In de toekomst kan de gemeente er nog voor kiezen om een lichtere toetsingscategorie op te nemen in het Omgevingsplan.
De vergunningen knip
Onder de Omgevingswet wordt een vergunning voor bouwactiviteiten in tweeën gesplitst:
- 1.
een vergunning met het oog op de gemeentelijke regels voor de leefomgeving in het Omgevingsplan (het ruimtelijke deel) en
- 2.
een vergunning met het oog op de technische regels voor een bouwwerk (het bouwtechnische deel).
Bij de activiteit van het Omgevingsplan draait het vooral om het beoordelen van zaken zoals uiterlijk, ruimtelijke aspecten, veranderingen aan monumenten en archeologie. Deze scheiding heeft invloed op of iets wel of niet zonder vergunning mag plaatsvinden, omdat de beoordelingscriteria voor bouwactiviteiten en omgevingsplanactiviteiten verschillen.
In artikel 5.1 lid 1 Omgevingswet staat dat een omgevingsplanactiviteit vergunningsplichtig is, tenzij het gaat om een bij AMvB aangewezen activiteit die vergunningsvrij is gemaakt.

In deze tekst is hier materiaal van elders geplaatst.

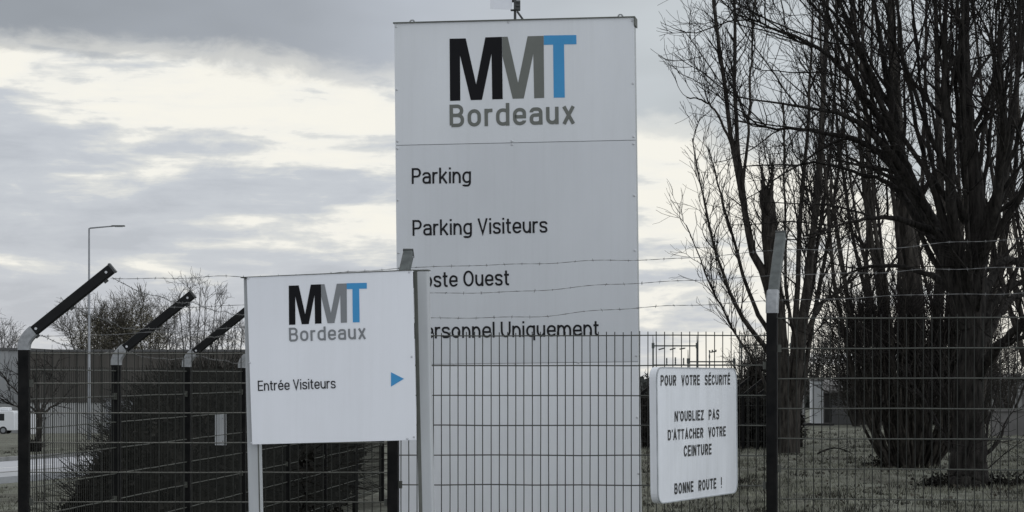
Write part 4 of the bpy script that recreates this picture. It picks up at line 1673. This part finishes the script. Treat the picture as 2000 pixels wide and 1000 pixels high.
# small pollarded tree on the verge
Yp = 72.0
gz = gh(WX(76, Yp), Yp)
st = [S([(76, HZ + (EYE - gz) * F / Yp + 3), (77, 850), (78, 806)], Yp, 11, 10)]
for dx, dy, w in ((-70, -75, 5), (-45, -105, 5), (-10, -110, 6), (25, -95, 5), (52, -40, 6), (40, -70, 4), (-75, -30, 4)):
    st.append(S([(78, 810), (78 + dx * .4, 810 + dy * .35, .3), (78 + dx * .8, 810 + dy * .75, .5), (78 + dx, 810 + dy, .6)], Yp, w, 2))
sp = [dict(per=4, len=(.4, 1.0), ang=40, angsd=12, up=.1, r=(.02, .012, .008), wob=.15, curve=.0, k=5, t0=.3),
      dict(per=5, len=(.3, .7), ang=40, angsd=12, up=.0, r=(.01, .008, .006), wob=.15, curve=-.02, k=4, t0=.1)]
tree('pollard_tree', 'small pollarded bare tree by the road behind the corner post', 'tree', (WX(76, Yp), Yp, gz), st, 81, sp, M['bark'], M['twig'])
X, Y = WX(68, 71), 71
leaf_mass('shrub', 'little dark bush on the verge beside the corner post', 'shrub', [((X, Y, gh(X, Y) + .15), (.16, .2, .2))], 260, .07, M['hedge'], 82, twigs=60)


def far_tree(px, top, wpx, seed, label, leafy, twig):
    Y = 262.0
    gz = gh(WX(px, Y), Y)
    yb = HZ + (EYE - gz) * F / Y
    rng = np.random.default_rng(seed)
    st = []
    for i in range(8):
        a = (i - 3.5) / 3.5
        st.append(S([(px + a * 3, yb, 0), (px + a * wpx * .2, yb - 60, rng.normal(0, 1)), (px + a * wpx * .45, (yb + top) / 2 - 20, rng.normal(0, 1.5)),
                     (px + a * wpx * .55 + rng.normal(0, 4), top + abs(a) * 38 + rng.uniform(0, 12), rng.normal(0, 2))], Y, 6, 1.2))
    d = 1.35 if leafy else .8
    sp = [dict(per=1.3 * d, len=(1.5, 4.5), ang=36, angsd=12, up=.25, r=(.06, .03, .02), wob=.13, curve=.04, k=5, t0=.2),
          dict(per=2.0 * d, len=(.8, 2.4), ang=40, angsd=12, up=.15, r=(.025, .02, .016), wob=.14, curve=.03, k=4, t0=.1),
          dict(per=2.2 * d, len=(.5, 1.3), ang=42, angsd=12, up=.1, r=(.018, .016, .013), wob=.15, curve=.03, k=3, t0=.1)]
    tree('far_tree', label, 'tree', (WX(px, Y), Y, gz), st, seed, sp, twig, twig, 'bare trees beyond the warehouse')
    if leafy:
        root = [o for o in COL.objects if o.get('label') == label][0]
        n = 4200
        d_ = unit(rng.normal(size=(n, 3)))
        rad = rng.random(n) ** .45 * (1 + .25 * np.sin(d_[:, 0] * 7 + seed) * np.sin(d_[:, 2] * 6))
        zt, zb_ = EYE + (HZ - top - 6) * Y / F, EYE + (HZ - 705) * Y / F
        c_ = np.array([WX(px, Y), Y, (zt + zb_) / 2])
        p = c_ + d_ * rad[:, None] * np.array([wpx * .5 * Y / F, 2.5, (zt - zb_) / 2])
        sz = rng.uniform(.04, .12, n)[:, None]
        a = unit(rng.normal(size=(n, 3))) * sz
        b = unit(np.cross(a, rng.normal(size=(n, 3)))) * sz * .6
        mb = MB()
        mb.quads(np.stack([p - a, p - b, p + a, p + b], 1).reshape(-1, 3), np.arange(4 * n).reshape(n, 4))
        mb.build('foliage', M['leaf_tan'], root)


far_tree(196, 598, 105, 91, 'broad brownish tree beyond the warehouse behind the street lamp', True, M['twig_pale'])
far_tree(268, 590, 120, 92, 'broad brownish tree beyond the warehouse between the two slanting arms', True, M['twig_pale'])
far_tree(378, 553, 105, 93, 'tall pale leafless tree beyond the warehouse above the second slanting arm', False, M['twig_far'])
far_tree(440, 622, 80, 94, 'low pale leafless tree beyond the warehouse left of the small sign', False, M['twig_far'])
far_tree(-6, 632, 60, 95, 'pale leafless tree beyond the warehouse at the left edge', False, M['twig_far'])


# ------------------------------------------------------------------ right background
def brush_tree(px, top, wpx, Y, seed, label, m):
    """small twiggy tree that screens the gaps between the trunks"""
    gz = gh(WX(px, Y), Y)
    yb = HZ + (EYE - gz) * F / Y
    rng = np.random.default_rng(seed)
    st = []
    for i in range(11):
        a = (i - 5) / 5
        st.append(S([(px + a * 4, yb, 0), (px + a * wpx * .25 + rng.normal(0, 4), yb - 60, rng.normal(0, .4)), (px + a * wpx * .45 + rng.normal(0, 6), (yb + top) / 2, rng.normal(0, .8)),
                     (px + a * wpx * .5 + rng.normal(0, 8), top + abs(a) * 40 + rng.uniform(0, 50), rng.normal(0, 1))], Y, rng.uniform(4, 8), 1.2))
    sp = [dict(per=2.6, len=(.6, 1.8), ang=40, angsd=14, up=.2, r=(.022, .012, .008), wob=.18, curve=.05, k=5, t0=.08),
          dict(per=3.4, len=(.4, 1.1), ang=44, angsd=14, up=.12, r=(.011, .009, .007), wob=.2, curve=.03, k=4, t0=.1),
          dict(per=3.2, len=(.2, .7), ang=46, angsd=14, up=.1, r=(.008, .007, .006), wob=.2, curve=.03, k=3, t0=.1)]
    tree('brush_tree', label, 'tree', (WX(px, Y), Y, gz), st, seed, sp, m, m, 'twiggy small trees screening the far buildings')


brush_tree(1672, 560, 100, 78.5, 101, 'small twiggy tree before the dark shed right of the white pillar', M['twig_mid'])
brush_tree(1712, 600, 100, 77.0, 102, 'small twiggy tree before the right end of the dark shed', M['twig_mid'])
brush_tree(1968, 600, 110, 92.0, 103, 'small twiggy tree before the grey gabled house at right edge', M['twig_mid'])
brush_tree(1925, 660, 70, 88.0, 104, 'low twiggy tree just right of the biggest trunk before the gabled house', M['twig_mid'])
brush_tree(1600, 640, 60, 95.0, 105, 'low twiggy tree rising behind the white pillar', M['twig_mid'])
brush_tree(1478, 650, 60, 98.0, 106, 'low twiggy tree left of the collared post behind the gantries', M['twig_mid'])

def gantry(label, Y, xa, xb, ytop, ybeam, spike, ins=(), beams=(), group='switchyard gantries'):
    X0, X1 = WX(xa, Y), WX(xb, Y)
    g = gh((X0 + X1) / 2, Y)
    root = thing('steel_gantry', label, 'gantry', ((X0 + X1) / 2, Y, g), 0, group)
    z = lambda r_: EYE + (HZ - r_) * Y / F
    for X in (X0, X1):
        MB().box((X, Y, (g + z(ytop)) / 2), (.10, .10, z(ytop) - g)).build('post', M['steel_far'], root)
        MB().box((X, Y, z(ytop + 4)), (.17, .17, .34)).build('post_head', M['steel_far'], root)
        MB().tube([(X, Y, z(ytop)), (X - .01, Y, z(spike))], [.035, .018], 5).build('lightning_spike', M['steel_far'], root)
    for yb in (ybeam, *beams):
        MB().box(((X0 + X1) / 2, Y, z(yb)), (X1 - X0 + .1, .09, .085)).build('beam', M['steel_far'], root)
    for (x, y0, y1, dx) in ins:
        a, b = Vector((WX(x, Y), Y - .1, z(y0))), Vector((WX(x + dx, Y), Y - .1, z(y1)))
        n = 9
        MB().tube([a.lerp(b, i / n) for i in range(n + 1)], [.055 if i % 2 else .03 for i in range(n + 1)], 6).build('insulator', M['steel_far'], root)
    return root


gantry('tallest steel gantry above the left of the safety board', 150, 1275.5, 1361.5, 671, 675.5, 654,
       ins=[(1286, 683, 680, 11), (1308, 683, 680, 11), (1327, 682, 680, 11), (1302, 713, 699, 0), (1319, 713, 698, 0), (1335, 713, 699, 0)], beams=(713,))
gantry('low steel gantry above the right of the safety board', 154, 1344, 1434, 701, 706.5, 683, ins=[(1385.5, 740, 684, 0), (1387, 688, 686, 12), (1391, 686, 683, 0), (1398, 687, 683, 0)], beams=(713,))
gantry('steel gantry partly hidden by the broken snag tree', 146, 1448, 1545, 671, 674, 650, ins=[(1452, 680, 679, 8), (1475, 676, 688, 0)], beams=(711,))


def far_fence():
    """the same kind of post with a slanting arm, far behind the board"""
    Y = 53.2
    sc = 1.0
    proto = None
    for i in range(10):
        px = 1248 + i * 29
        X = WX(px, Y)
        if proto is None:
            mb = MB()
            mb.box((0, 0, .62), (.065, .065, 1.3))
            a, b = Vector((.0, 0, 1.22)), Vector((.50, 0, 1.62))
            d = (b - a).normalized()
            mb.box((a + b) / 2, ((b - a).length, .065, .065), (d, Vector((0, 1, 0)), Vector((-d.z, 0, d.x))))
            proto = mb.build('far_fence_post', M['post_black'], origin=(0, 0, 0))
            o = proto
        else:
            o = proto.copy()
            COL.objects.link(o)
        o.location = (X, Y, gh(X, Y))
        tag(o, 'small black far fence post with slanting arm before the low hedge', 'fence post', 'far fence posts behind the safety board')
    a, b = WX(1236, Y), WX(1520, Y)
    root = thing('wire_fence', 'far dark wire fence before the low hedge behind the safety board', 'fence', ((a + b) / 2, Y, 0))
    P = [[(a + (b - a) * i / 60, Y, 0), (a + (b - a) * i / 60, Y, 1.2)] for i in range(61)]
    vs, q = tubes(np.array(P), np.full((61, 2), .004), 4)
    mb = MB()
    mb.quads(vs, q)
    for z in (.2, .6, 1.0, 1.18):
        mb.tube([(a, Y - .01, z), (b, Y - .01, z)], .005, 4)
    mb.build('wires', M['wire_dark'], root)


far_fence()


def box_thing(name, label, cat, px0, px1, ytop, Y, depth, m, capm=None, group=None):
    X0, X1 = WX(px0, Y), WX(px1, Y)
    g = gh((X0 + X1) / 2, Y)
    zt = EYE + (HZ - ytop) * Y / F
    root = thing(name, label, cat, ((X0 + X1) / 2, Y + depth / 2, g), 0, group)
    return root, X0, X1, g, zt


# white transformer kiosk pillar and dark shed behind the trees
Yk = 80.0
root, X0, X1, g, zt = box_thing('white_pillar', 'white rendered pillar standing behind the snag tree', 'pillar', 1585, 1608, 744, Yk, .5, None)
bevel(MB().box(((X0 + X1) / 2, Yk + .25, (g + zt) / 2), (X1 - X0, .5, zt - g)).build('shaft', M['render_white'], root), .015)
MB().box(((X0 + X1) / 2, Yk + .25, zt + .025), (X1 - X0 + .06, .56, .05)).build('coping', M['house_wall'], root)
MB().box(((X0 + X1) / 2 - .1, Yk + .25, g + .03), (X1 - X0 + .9, .7, .08)).build('footing', M['shed_dark'], root)
root, X0, X1, g, zt = box_thing('dark_shed', 'low dark shed right of the white pillar behind the clump', 'shed', 1610, 1725, 768, Yk + 1.5, 3, None)
Ys = Yk + 1.5
MB().box(((X0 + X1) / 2, Ys + 1.5, (g + zt) / 2), (X1 - X0, 3, zt - g)).build('wall', M['shed_dark'], root)
f = [Vector((X0 - .15, Ys - .2, zt + .004)), Vector((X1 + .15, Ys - .2, zt + .004)), Vector((X1 + .15, Ys + 1.5, zt + .42)), Vector((X0 - .15, Ys + 1.5, zt + .42))]
mb = MB().prism(f, [p + Vector((0, 0, .06)) for p in f])
f2 = [Vector((p.x, 2 * (Ys + 1.5) - p.y, p.z)) for p in f]
mb.prism([p + Vector((0, .002, 0)) for p in f2], [p + Vector((0, .002, .06)) for p in f2])
mb.build('roof', M['house_roof'], root)
MB().box((X0 + .6, Ys - .012, g + .55), (.7, .03, 1.1)).build('door', M['roof_trim'], root)


def house(label, px0, px1, yeave, yridge, Y, depth):
    root, X0, X1, g, ze = box_thing('house', label, 'house', px0, px1, yeave, Y, depth, None, group='houses far behind the trees')
    zr = EYE + (HZ - yridge) * Y / F
    xm = (X0 + X1) / 2
    f = [Vector((X0, Y, g - .3)), Vector((X1, Y, g - .3)), Vector((X1, Y, ze)), Vector((xm, Y, zr)), Vector((X0, Y, ze))]
    MB().prism(f, [p + Vector((0, depth, 0)) for p in f]).build('wall', M['house_wall'], root)
    mb = MB()
    for a, b in (((X0 - .3, ze - .16), (xm, zr + .06)), ((xm + .003, zr + .06), (X1 + .3, ze - .16))):
        f = [Vector((a[0], Y - .3, a[1])), Vector((b[0], Y - .3, b[1])), Vector((b[0], Y - .3, b[1] + .16)), Vector((a[0], Y - .3, a[1] + .16))]
        mb.prism(f, [p + Vector((0, depth + .6, 0)) for p in f])
    mb.build('roof', M['house_roof'], root)
    for fx in (.28, .72):
        X = X0 + (X1 - X0) * fx
        w = MB().box((X, Y - .01, (g + ze) / 2 + .3), (.9, .06, 1.1)).build('window', M['house_roof'], root)
        MB().box((X, Y - .045, (g + ze) / 2 + .3), (.74, .02, .94)).build('pane', M['glass_dark'], w)


house('grey gabled house at the right edge behind the biggest trunk', 1924, 2050, 772, 738, 118, 8)
house('small grey house seen far off between the bare trunks', 1515, 1572, 762, 748, 175, 7)

# low wall and pale path at the back of the grass, right
Yw = 66.0
Xa, Xb = WX(1935, Yw), WX(2140, Yw)
root = thing('garden_wall', 'low grey wall at the back of the grass at right edge', 'wall', ((Xa + Xb) / 2, Yw, gh(Xa, Yw)))
bevel(MB().box(((Xa + Xb) / 2, Yw, .30), (Xb - Xa, .2, .75)).build('wall', M['house_roof'], root), .01)
MB().box(((Xa + Xb) / 2, Yw, .70), (Xb - Xa + .06, .28, .05)).build('coping', M['house_roof'], root)

# fallen branches on the grass
for (px, py, ln, rz, seed, lb) in ((1630, 889, .75, .25, 1, 'fallen twig on the grass left of the bushy clump'), (1960, 862, 1.0, -.1, 2, 'dark fallen branch on the grass near the right edge')):
    Y = EYE * F / (py - HZ)
    X = WX(px, Y)
    rng = np.random.default_rng(seed)
    pts = [(X + ln * (t - .5), Y + ln * rz * (t - .5), gh(X, Y) + .03 + .12 * math.sin(math.pi * t) * (1 if seed == 1 else .3)) for t in np.linspace(0, 1, 9)]
    mb = MB().tube(pts, np.linspace(.022 if seed == 1 else .045, .01, 9), 6)
    for t in (3, 5, 6):
        p = Vector(pts[t])
        mb.tube([p, p + Vector((rng.uniform(.05, .2), rng.uniform(-.1, .1), rng.uniform(.02, .1)))], [.009, .004], 5)
    tag(mb.build('fallen_branch', M['bark_dark'], origin=(X, Y, gh(X, Y))), lb, 'branch')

Voor de bouwactiviteit (aan de andere kant van de ‘knip’) hebben de Omgevingswet en het daarbij behorende Besluit bouwwerken leefomgeving het anders geregeld. Daarin staat dat bouwen in principe vergunningsvrij is, behalve als in de AMvB staat dat er voor die specifieke activiteit een vergunning nodig is. Wel moeten alle vergunningsvrije, meldingsplichtige en vergunningsplichtige bouwwerken voldoen aan de technische eisen uit het Bbl (wat voorheen in het Bouwbesluit staat).
Vergunningsvrije bouwwerken (BBL)
Onder de Omgevingswet zijn de regels voor het technisch vergunningsvrij bouwen veranderd. Er is sprake van een aanzienlijke verruiming, waardoor voor activiteiten geen bouwtechnische vergunning meer hoeft te worden aangevraagd. Dit houdt in dat een groter deel van het gemeentelijk bouwvolume zonder vergunning voor de technische bouwaspecten tot stand komt, maar dat dit bouwvolume wel dient te voldoen aan de daaraan gestelde technische regelgeving en voorwaarden.
Het Besluit bouwwerken leefomgeving (BBL), de opvolger van het Bouwbesluit, is nog steeds van toepassing voor vergunningsvrij te bouwen bouwwerken. Daarnaast krijgt de gemeente ook meer regie over een deel van het vergunningsvrij maken van de ruimtelijke regels voor bouwwerken. Zij kan dit regelen in het Omgevingsplan.
De Wet kwaliteitsborging voor het bouwen
De invoering van de Omgevingswet kan een grotere rol voor toezicht en handhaving betekenen door minder vergunningen en meer toetsing achteraf. Sinds 1 januari 2024 wordt de Wkb geleidelijk ingevoerd, waarbij private kwaliteitsborgers een groot deel van het toezicht op zich nemen. Gemeenten zullen controleren op onafhankelijke kwaliteitsborging en de risicobeoordeling van bouwwerken, zonder het werk van de kwaliteitsborger over te doen.
Het bevoegd gezag blijft verantwoordelijk voor handhaving en naleving van de Omgevingswet, maar de impact op toezichtstaken blijft onzeker. Het is essentieel om voldoende capaciteit en expertise te behouden. De Wkb zal aanvankelijk gelden voor bouwwerken met minder risico's in gevolgklasse 1 en later mogelijk voor verbouwingen na een positieve invoeringstoets.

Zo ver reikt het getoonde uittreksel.